Mark Truscott's Blog
February 27, 2012
December 22, 2011
George Oppen defines poetry as a process of thought. I'd say it's a process of resistance to the poem's own thinking as a form wishing to complete itself, to make a circle, to be complete. No resistance = no thought, no thought that could be called one's own, that could matter as one's own. And of course there has to be form—inherited or otherwise—for there to be resistance. Difficult to open or break a window that isn't there. (John Taggart)
December 16, 2011
December 9, 2011
September 19, 2011
In the interest of catching up, here's another quote from recent reading:
Dramatics, Music, and the Fine Arts, which often exist precariously on the fringes of the curriculum, are regarded as an integral part of the life of the College and of importance equal to that of the subjects that usually occupy the center of the curriculum. In fact, in the early part of the student's career, they are considered of greater importance; because, in the first place, they are, when properly employed, least subject to direction from without and yet have within them a severe discipline of their own; and also because of the conviction that, through some kind of art-experience, which is not necessarily the same as self-expression, the student can come to the realization of order in the world; and, by being sensitized to movement, form, sound, and the other media of the arts, gets a firmer control of himself and his environment than is possible through purely intellectual effort.

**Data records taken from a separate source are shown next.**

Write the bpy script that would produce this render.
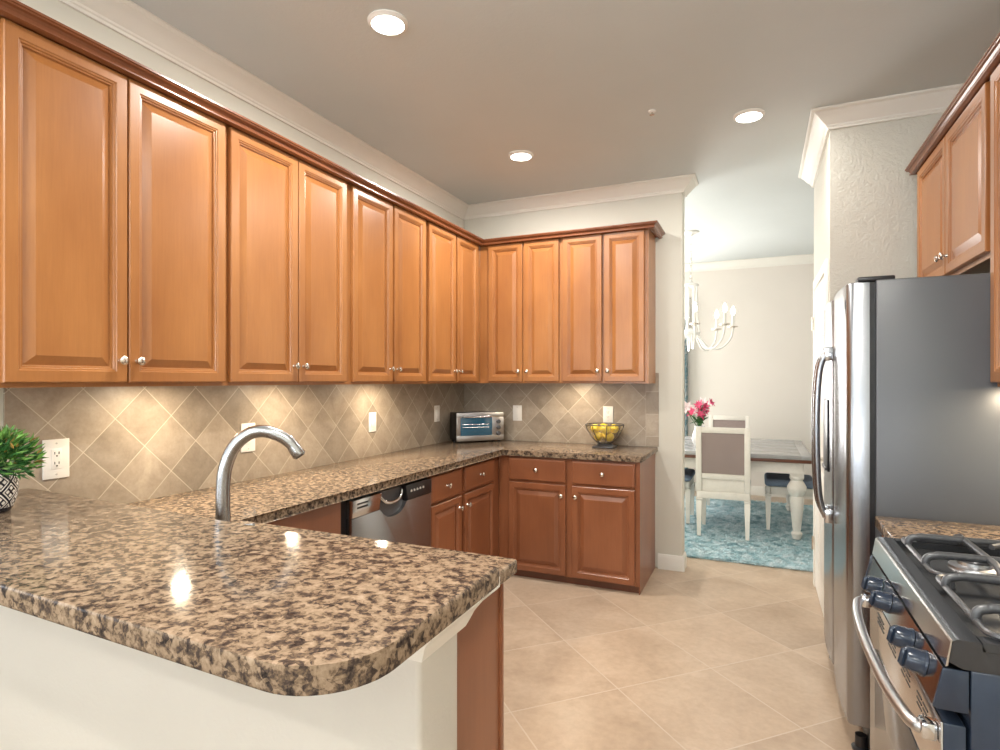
import bpy, bmesh, math, random
from mathutils import Vector, Matrix
random.seed(7)
for o in list(bpy.data.objects): bpy.data.objects.remove(o)
scene = bpy.context.scene
C = scene.collection
PI = math.pi
R = math.radians

# ------------------------------------------------------------ camera, world, light, exposure
YAW = R(24.034)
cam = bpy.data.cameras.new('camera'); cam.sensor_width = 36; cam.lens = 582.9*36/1000
cam.shift_y = 0.0055; cam.clip_start = 0.02
co = bpy.data.objects.new('camera', cam); C.objects.link(co)
co.location = (0, 0, 1.4114); co.rotation_euler = (PI/2, 0, YAW)
scene.camera = co
vs = scene.view_settings
vs.view_transform = 'Standard'; vs.look = 'None'; vs.gamma = 1; vs.use_curve_mapping = False
vs.exposure = 0.20
w = bpy.data.worlds.new('daylight'); scene.world = w; w.use_nodes = True
w.node_tree.nodes['Background'].inputs[0].default_value = (0.75, 0.87, 1, 1)
w.node_tree.nodes['Background'].inputs[1].default_value = 1.0

def area(name, loc, rot, sx, sy, power, col=(1, 1, 1)):
    l = bpy.data.lights.new(name, 'AREA'); l.shape = 'RECTANGLE'; l.size = sx; l.size_y = sy
    l.energy = power; l.color = col
    o = bpy.data.objects.new(name, l); o.location = loc; o.rotation_euler = rot; C.objects.link(o)
    return o
def disk(name, loc, d, power, col, spread=PI):
    l = bpy.data.lights.new(name, 'AREA'); l.shape = 'DISK'; l.size = d; l.energy = power; l.color = col; l.spread = spread
    o = bpy.data.objects.new(name, l); o.location = loc; C.objects.link(o); return o
DAY = (0.95, 0.98, 1.0); WARM = (1.0, 0.87, 0.70)
# daylight at the windows; added area lamps, tilted up to brighten the ceiling
area('daylight_rear_window', (-1.3, -3.50, 1.50), (R(160), 0, 0), 3.2, 1.9, 215, DAY)
area('daylight_family_window', (-4.42, -1.3, 1.45), (R(158), 0, R(-90)), 2.6, 2.0, 130, DAY)
area('daylight_dining_window', (-1.62, 7.70, 1.45), (R(-100), 0, 0), 1.25, 1.75, 84, (1.0, 0.96, 0.91))
area('daylight_dining_side_window', (-3.08, 6.2, 1.45), (R(105), 0, R(-90)), 1.7, 1.8, 92, (1.0, 0.96, 0.91))
CANS = [(-1.408, 2.017), (-1.438, 3.564), (-0.056, 3.546)]
HIDDEN_CANS = [(-0.05, 0.6), (-1.4, -0.6), (-0.05, -1.6)]
for i, (x, y) in enumerate(CANS + HIDDEN_CANS):
    disk('downlight_lamp', (x, y, 2.872), 0.13, 13 if i == 2 else 27, (1.0, 0.95, 0.88), PI)
for loc, p in [((-2.12, 1.62, 1.396), 4.3), ((-2.12, 2.32, 1.396), 3.8), ((-2.12, 3.12, 1.396), 3.8), ((-1.30, 4.26, 1.396), 2.8), ((0.84, 2.33, 1.396), 4.0)]:
    disk('cabinet_lamp', loc, 0.05, p, (1.0, 0.83, 0.60))

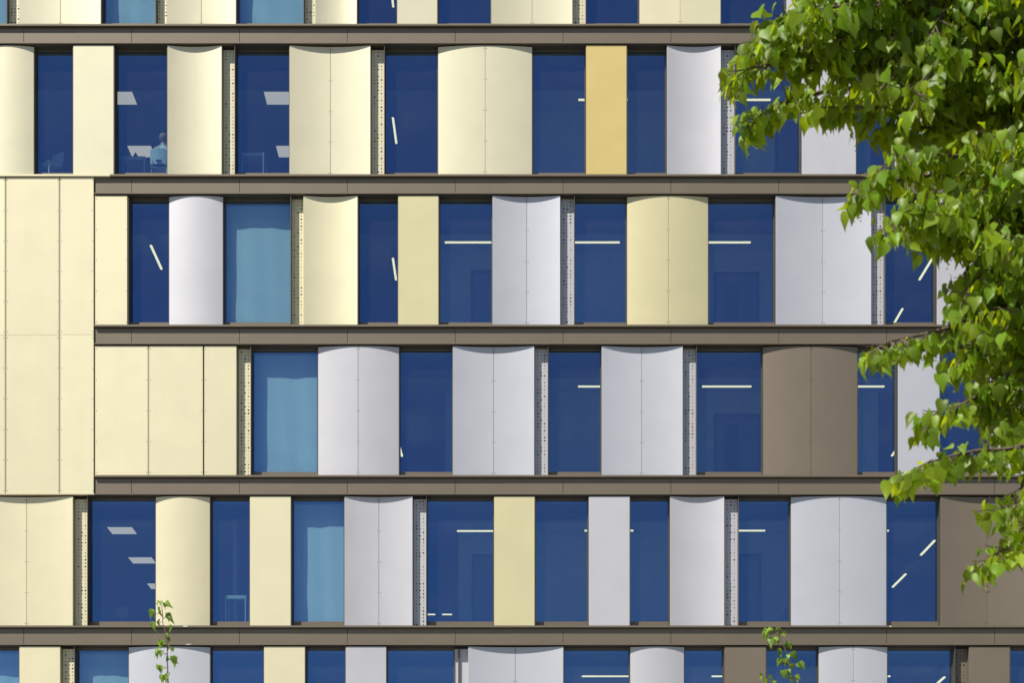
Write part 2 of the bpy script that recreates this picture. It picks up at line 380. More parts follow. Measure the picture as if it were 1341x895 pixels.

(First Black Mountain College catalogue, 1933–34)
September 13, 2011
Here's a quote from some previous reading. I'd like to offer it here because it's stuck with me, and because it serves as a bit of an antidote to my Arakawa and Gins post below:
The piece in question, since the legs are apart, is not altogether within the dominant idea of his work. This is that the polelike figures are the core of the space surrounding them; the empty space appears to push inward on the figures, compressing them into an obdurate shaft. The dual definition is one of nothingness and meaning. Protuberances in a figure are not projections so much as they are residual points left by lines cutting inward. Giacometti uses a complicated and clever system of concave lines to force the space against the flesh.
The whole thing, but especially the bit about the protuberances as residual points, strikes me as a noteworthy moment of observation. In my opinion, observation is an underappreciated faculty in this day and age. There's a tendency to spin off into concept without regard for whether the accompanying observations are convincing or insightful. Judd's are both.